Laut Cheng Chi-Win sei die staatliche Hoheit über die Armee ein wichtiges Kriterium für ein demokratisches Land. Wenn sich die chinesische Armee nicht aus der Politik heraushalte, werde das Land unvorstellbare Hürden und Probleme auf dem Weg zur Demokratisierung und Modernisierung zu überwinden haben. Die Ursache liegt nach Cheng darin, dass „die Armee von einer kleinen Clique aus der Partei kontrolliert wird.“ Zu welchen Konsequenzen das führen könne, habe man zu Zeiten der Kulturrevolution schon einmal sehen können, als Armee- und Parteiführung fast deckungsgleich waren.

Reformwille, Ablenkungsmanöver oder..? Der Versuch einer Bewertung

Es stellt sich die Frage, ob eine Armee unter alleiniger staatlicher Kontrolle, im Falle von China, wirklich einen Machtverlust der KPCh bedeuten würde. Da auch der chinesische Staat unter Kontrolle der Kommunisten steht, würden sich wahrscheinlich nur formelle Dinge ändern.

Berücksichtigt man den bevorstehenden 17. Parteitag der KPCh und den Umstand, dass viele hohe Militärs ihre Stellung noch Jiang Zemin verdanken, könnte diese Ergebenheitsadresse an die Partei natürlich auch eine gut getarnte Drohung an die neue Parteispitze sein, den Status Quo nicht anzutasten.

Ob diese Ergebenheitsbekundung nun bedeutet, dass man der amtierenden Parteiführung treu sein wolle, oder jenen, die sich als Bewahrer der Partei ausgeben, ist dabei allerdings offen.

Es wäre nicht das erste Mal, dass bei einer drohenden Umstrukturierung und dem damit einhergehenden Verlust an Macht und Einkommen, vergessen geglaubte Altfunktionäre oder nur parteiintern bekannte Akteure als „Retter der Stabilität“ auftauchen.

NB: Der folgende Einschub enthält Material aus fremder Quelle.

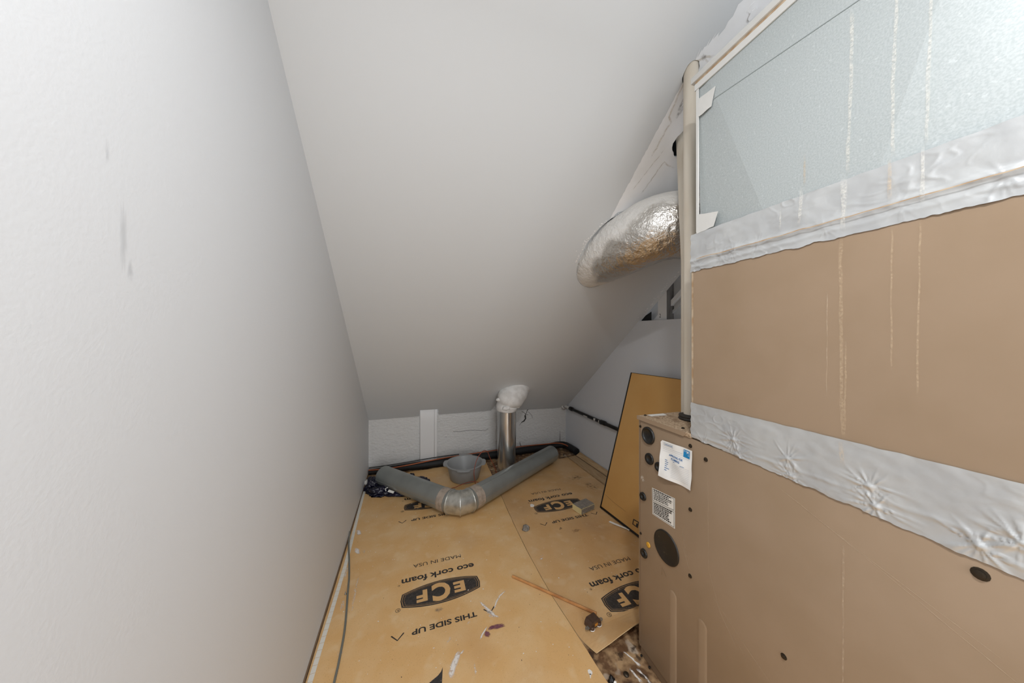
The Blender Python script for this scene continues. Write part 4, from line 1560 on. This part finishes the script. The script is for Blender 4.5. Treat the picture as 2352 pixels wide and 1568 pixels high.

Da China vor den Olympischen Spielen im nächsten Jahr unter erhöhter Beobachtung hinsichtlich Demokratie und Menschenrechten steht, kann eine solche nach außen getragene Frage natürlich auch als Ablenkungsmanöver verstanden werden. Die KPCh muss einerseits demonstrieren, dass sie Reformtendenzen zumindest diskutieren lässt, und schickt deswegen einige Funktionäre vor, die „neue Gedanken“ äußern. Die Armee hingegen demonstriert mit solchen Artikeln das sie hinter der Partei- und Staatsführung steht.

Natürlich wird durch solche Artikel und das darauf folgende Medienecho auch die Aufmerksamkeit internationaler Beobachter von den für die KPCh sehr viel unangenehmeren Themen abgelenkt. Die Verfolgung von Menschenrechtsaktivisten und ihrer Anwälte oder die illegalen Organentnahmen an Falun Gong Praktizierenden werden ja trotz allem fortgesetzt , sind damit aber erst einmal aus dem unmittelbaren Blickfeld gerückt worden.